Research
Nature & Nation: Art, Design and Political Ecologies in the Twentieth Century
Sria Chatterjee
With a particular focus on plants and 'plantscapes', this project, probes the relationships between art and the politics of nature in colonial and postcolonial South Asia with a view to the transnational networks and imaginaries that emerge around them. It examines how ideas of nature were embedded in artistic practices and aesthetic discourses, and how both of these were tied to politics and practices of nation-making in a long twentieth century account of pre- and post-independence India.

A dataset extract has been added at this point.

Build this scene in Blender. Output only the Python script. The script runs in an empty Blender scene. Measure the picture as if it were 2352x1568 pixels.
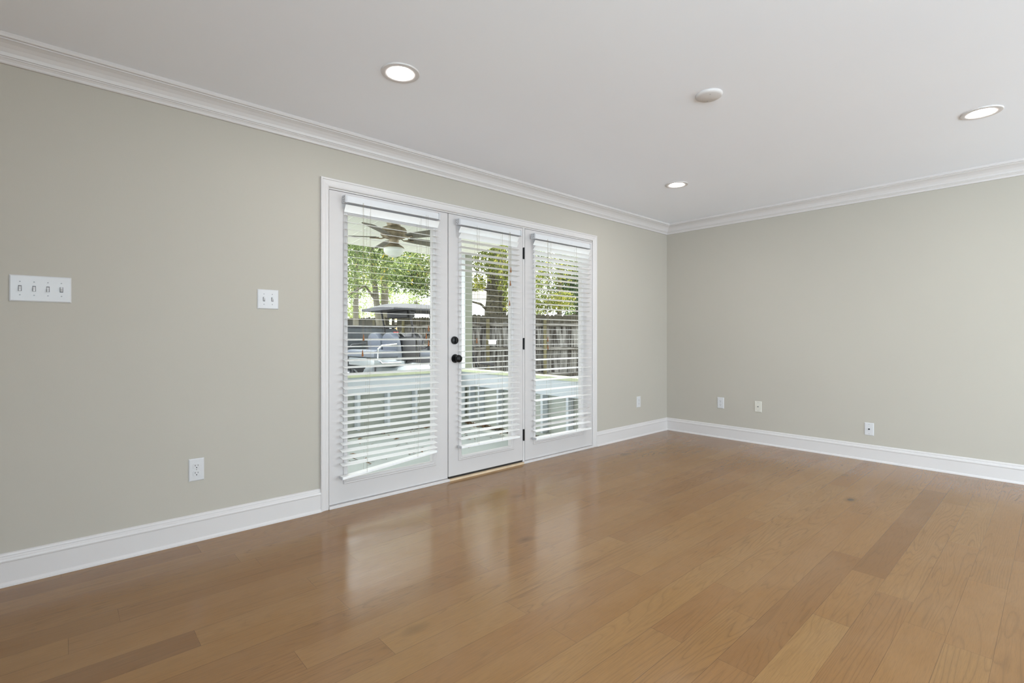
import bpy, bmesh, math, random
import numpy as np
from mathutils import Vector, Matrix

S = bpy.context.scene
COL = S.collection
PI = math.pi

# ------------------------------------------------------------------ camera
F_PX = 1141.0
HEAD = 0.8348018            # heading of the view from +X towards +Y (radians)
CAM = Vector((-5.3165, -3.1348, 1.10))
cam_d = bpy.data.cameras.new('camera')
cam_d.sensor_width = 36.0
cam_d.sensor_fit = 'HORIZONTAL'
cam_d.lens = F_PX / 2352 * 36.0
cam_d.shift_y = -11.0 / 2352
cam_d.clip_start = 0.05
cam_d.clip_end = 300
cam = bpy.data.objects.new('camera', cam_d)
COL.objects.link(cam)
cam.location = CAM
cam.rotation_euler = (PI / 2, 0, HEAD - PI / 2)
S.camera = cam

# ------------------------------------------------------------------ look
S.view_settings.view_transform = 'Standard'
S.view_settings.look = 'None'
S.view_settings.gamma = 1.0
S.view_settings.use_curve_mapping = False
S.view_settings.exposure = 0.24
S.cycles.max_bounces = 10
S.cycles.diffuse_bounces = 6
S.cycles.transparent_max_bounces = 24
S.cycles.sample_clamp_indirect = 6.0
S.cycles.use_denoising = True

# ------------------------------------------------------------------ daylight
W = bpy.data.worlds.new('daylight')
S.world = W
W.use_nodes = True
wn = W.node_tree.nodes
wn['Background'].inputs[0].default_value = (0.93, 0.965, 1.0, 1)
wn['Background'].inputs[1].default_value = 4.2

sun_d = bpy.data.lights.new('sun', 'SUN')
sun_d.energy = 2.7
sun_d.angle = math.radians(1.5)
sun_d.color = (1.0, 0.95, 0.85)
sun = bpy.data.objects.new('sun', sun_d)
COL.objects.link(sun)
sun.rotation_euler = Vector((0.22, 0.28, 1.0)).normalized().to_track_quat('Z', 'Y').to_euler()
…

Through a focus on the Santiniketan-Sriniketan project (established in early 1900s British India) in Bengal, and the National Institute of Design funded by the Indian government and the United States-based Ford Foundation (established late 1950s, after independence in 1947) in Ahmedabad and the transregional and transnational networks of ideas, agents, and institutions around them, it unpacks art and design's deep relations to colonial and modern science and anthropology between colonial rule and the Cold War. It zooms in, for example, on key relationships between India, Japan, Britain and the United States.
This project is part of the Research and Fellowship Program 4A Laboratory: Art Histories, Archaeologies, Anthropologies, Aesthetics, a cooperation between the Kunsthistorisches Institut in Florenz and the Stiftung Preußischer Kulturbesitz.